Recently, I attended the first day of Pacific Air Force’s new professional development platform, Pacific Paladin. Pacific Paladin’s overall intent is to bridge the gap between each of the three levels: tactical, operational and strategic.

Whenever I attend professional development courses such as this in the Air Force, my goal is always to further my understanding of the larger strategic mission, develop my interpersonal skills, and better myself overall. Though, to be honest, I don’t think I leave professional develop with some type of tangible improvement nearly often enough. It rarely happens because the time between learning something in PDCs and when I’m able to use or reteach the information is ineffable. Pacific Paladin’s lead planners want to highlight what information the commander finds useful, where that information comes from, how it’s delivered, and so on down the chain.

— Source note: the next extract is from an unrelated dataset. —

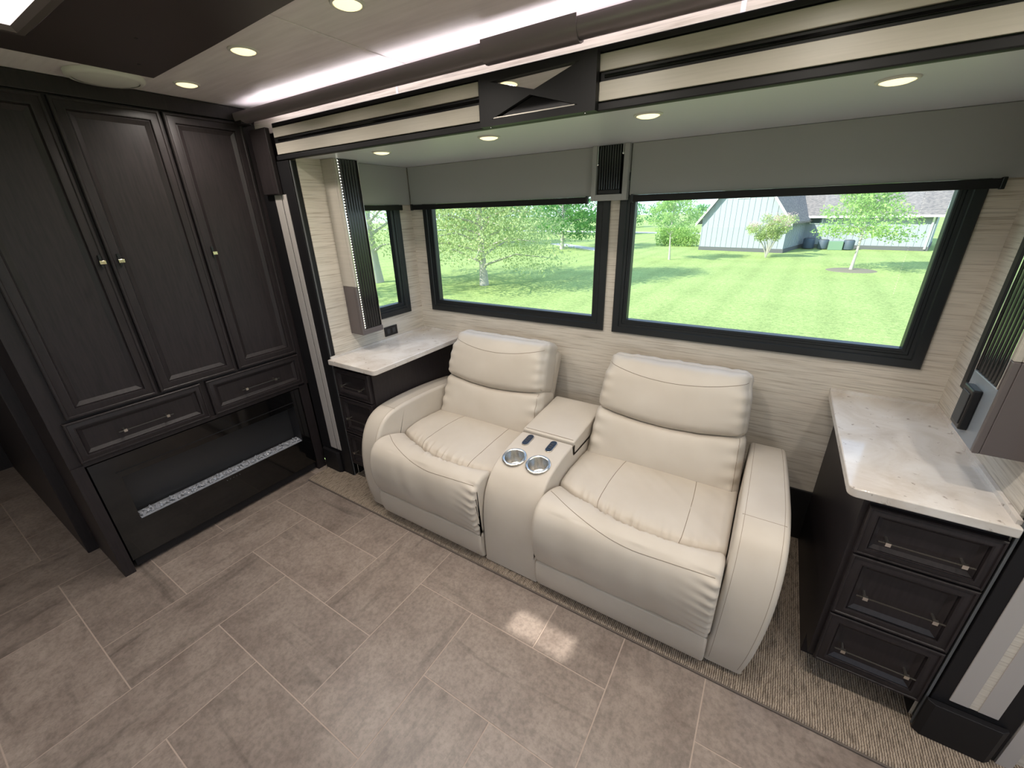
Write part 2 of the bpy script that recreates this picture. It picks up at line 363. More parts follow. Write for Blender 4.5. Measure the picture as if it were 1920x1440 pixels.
# windows: (outer frame rectangle) on the back wall
WB1 = (-2.019, -0.762, 0.980, 1.760); WB2 = (-0.711, 0.556, 0.980, 1.760)
FRW = 0.055
def shrink(r, a): return (r[0]+a, r[1]-a, r[2]+a, r[3]-a)
wall_holes('wall_back', 1, YB, 0.05, XL-.05, XR+.05, 0.0, ZS+.04, [shrink(WB1, FRW), shrink(WB2, FRW)])
WSL = (1.56, 2.040, 0.980, 1.760); WSR = (1.50, 1.990, 0.980, 1.760)
wall_holes('wall_left', 0, XL, 0.05, YF+.04, YB, 0.0, ZS+.04, [shrink(WSL, FRW)], outward=-1)
wall_holes('wall_right', 0, XR, 0.05, YF+.04, YB, 0.0, ZS+.04, [shrink(WSR, FRW)])
def window(name, axis, pos, inward, R, right_fat=0.0):
    """frame ring + glass. inward = sign of the direction into the room"""
    root = thing(name, (0, 0, 0), None, None); root['kind'] = 'structure'
    cz = R[2]; cu = (R[0]+R[1])/2
    root.location = (pos, cu, cz) if axis == 0 else (cu, pos, cz)
    U, Nn = ((0, 1, 0), (inward, 0, 0)) if axis == 0 else ((1, 0, 0), (0, inward, 0))
    O = (pos, 0, 0) if axis == 0 else (0, pos, 0)
    m_ = MB(); prof = [(0, 0.001), (0, 0.012), (0.004, 0.016), (0.034, 0.016), (0.038, 0.010), (0.050, 0.010), (0.052, 0.004), (0.060, 0.004), (0.062, 0.006), (0.070, 0.006), (0.073, 0.002), (0.0755, -0.028)]
    m_.rings(O, U, (0, 0, 1), Nn, R[0], R[1], R[2], R[3], prof, cap=False, back=False)
    m_.build('window_frame', 'frame', root, smooth=30)
    s = shrink(R, 0.058); gp = -0.022
    gm = MB(); gm.rings(O, U, (0, 0, 1), Nn, s[0], s[1], s[2], s[3], [(0, gp), (0.0, gp)], cap=False, back=False)
    t = Vector(O) + Vector(Nn) * gp; Uv = Vector(U)
    gm = MB().add([t + Uv*s[0] + Vector((0,0,s[2])), t + Uv*s[1] + Vector((0,0,s[2])), t + Uv*s[1] + Vector((0,0,s[3])), t + Uv*s[0] + Vector((0,0,s[3]))], [(0, 1, 2, 3)])
    gm.build('pane', 'glass', root, recalc=False)
    return root
window('window_1', 1, YB, -1, WB1); window('window_2', 1, YB, -1, WB2)
window('window_3', 0, XL, 1, WSL); window('window_4', 0, XR, -1, WSR)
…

When good, useful is provided I typically have to go back to work where I become inundated with primary tasks and additional duties. I become so saturated with work upon return from any time outside of the office that I can’t accurately reflect on what I’ve learned, and leverage the information.

This is where Pacific Paladin being held throughout the year changes the development game. The platform was crafted to be four days throughout the year to maintain dialogue on important mentorship topics – a step in the right direction when considering “continuous deliberate development.”

Now, I will be enabled to discuss topics from the previous class in a controlled environment with individuals who have the same general understanding I have. The ability to have these conversations and ideas multiple times helps to reinforce knowledge in way I can finally achieve a better sense of understanding to share with others.